Wednesday 17 January 2018

Ballincollig thriving with women at forefront

Club Focus: Ballincollig RFC

The Ballincollig senior women’s team
The Ballincollig senior women’s team
Club captain Ger Gallahue in action

Daragh Small

Women's rugby is on the up in Ireland at present, and despite a disappointing World Cup, it is hoped that the staging of the event on the island will lead to increased levels of participation in the months and years to come.

Ballincollig RFC already has a buoyant women's game with the 2006 Division 2 and 2014 Plate wins to their name, but like every club they are keen to grow the game.

Current team manager Maudie Murphy has been steeped in the sport ever since she arrived back from England in 2007 and her story explains why playing the game has never been so rewarding.

"I became involved with Ballincollig after I spent about 15 years in the UK and came back and needed a social life and to build up a network of friends," says Murphy. "My brother-in-law, Cathal Coughlan, was coaching the ladies rugby team there. He asked me come down so I did and started training and playing.

"It was one of the best decisions I made to get involved with them. It opened up the camaraderie, friendship, sport, being involved in a local club. It was a great experience and I'm still involved today helping to manage the team with Helen Ormond."

Murphy and Ormond take care of the management side of things in the ladies section of the club which is situated around 9km west of Cork City, and was set up in 1977-'78.

Donal O'Driscoll is the head coach of the women's rugby team at Ballincollig and he has been joined by Tamsin Richards too.

It's a massive undertaking to keep the club ticking over but it's something that Murphy thrives on, and it helps that she loves the game.

"I had played touch rugby in the UK. I could pass the ball and I knew I had to stand behind the player to stay involved and that was about it," she says. "When I came back to Ireland I played tag rugby and managed one of those teams for the last ten years. And in 2015 the club asked me would I help manage the ladies rugby team.

"I hung up my rugby boots in 2012 or 2013 but when I was playing I liked the physicality. It was a challenge and when you are first shown how to tackle and fall on the ground in a certain way, you are bracing yourself when you see the hit coming in.

"But when you are inside in a match situation or a very intense training scenario you hardly feel the hits. The adrenaline gets going and all you can think of is getting there and making the hit.

"You get caught up in the play and the excitement. It is a great thrill to play rugby. I only played with them for a limited time but the friends I made I am still friends with today."

Murphy travelled with those friends up to Kingspan Stadium last weekend where they watched New Zealand beat England in the World Cup final. Munster referee Joy Neville took charge of the decider and Murphy says that was a huge step forward for women's rugby here.

Thrilled "I was thrilled for Joy Neville to be refereeing in the World Cup. This is what we like to see. We played against her at cup level when she was with UL Bohemians. It was great to see her up there and now she is a referee.
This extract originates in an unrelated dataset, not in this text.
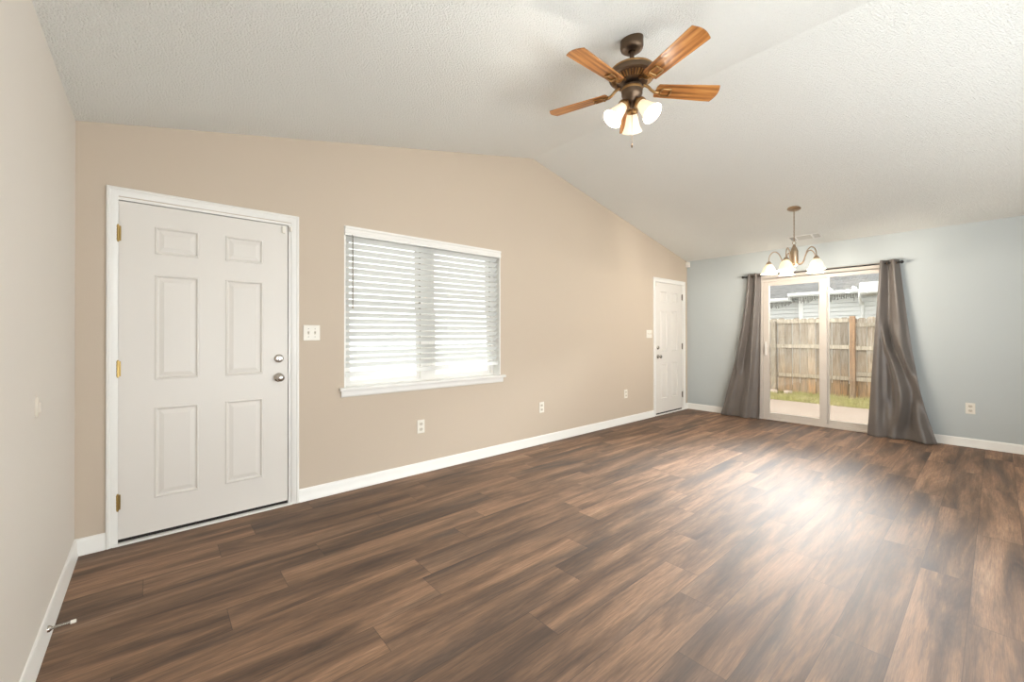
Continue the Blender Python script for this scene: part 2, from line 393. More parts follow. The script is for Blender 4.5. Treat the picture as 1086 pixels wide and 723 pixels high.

When you hang up your playing boots that does not mean your rugby days are over. There are so many ways to get involved.

"I went into management and other players go into coaching. And then there is the refereeing side of it. The girls go off and get some coaching training and refereeing some matches.

"It was great to see the final with the girls on the pitch and Joy refereeing. It was great to see women's rugby being progressed and developed.

"One of our players Marie Barrett played with Ballincollig. She became an Irish international. She played a legends match last Friday in Belfast. She coached Ballincollig Ladies a few years ago, and me when I was playing. We have a lot of past players who worked for Munster Rugby, some of them are development coaches for Munster, match commissioners. Some of them become physiotherapists and they come back to lend a hand with the girls.

"It all helps the women's game at club level to see the likes of Joy Neville up there. The girls know that they can still do something in the game to further it."

Decked out in their usual black kit, Ballincollig have earned a reputation as one of Munster's toughest opponents, but every May they show a softer side when the 'Pink Ladies' tog out for the Kinsale Sevens.

And in whatever form of the game, Murphy wants to see more girls and women take up the sport, and especially wearing the Ballincollig colours.

"It's great when you see the likes of Chris Fanning, Marie Barrett and Amanda Greensmith coming in to meet the new recruits," says Murphy.

"The ladies like to see anyone, any age, with zero experience, just come down and give it a whirl. We are delighted to see anyone come down regardless of age.

"Before this we just had a senior ladies team but now are starting up an U-13 girls team from September. That will be so good to bring girls in at that stage and bring them on through the club so they would be moving on to the senior ladies team.

"It will be very good timing with the World Cup and everything. The ladies team in Ballincollig has been there for over two decades.

"Highfield is another club in Cork City, they have been around for a good while too. But there are a limited amount of ladies teams in Cork who have been around for a long time.

"Sometimes you would find that the team would exist for a number of years and then they would cease for a few years and start up again.

"There seems to be that cycle but thankfully Ballincollig has existed all the way through. Obviously there have been times when they have gone through bad cycles where it has been hard to get new recruits in.

"And the boys and men are always looking for new players, it's all about the game and making Ballincollig a better club too."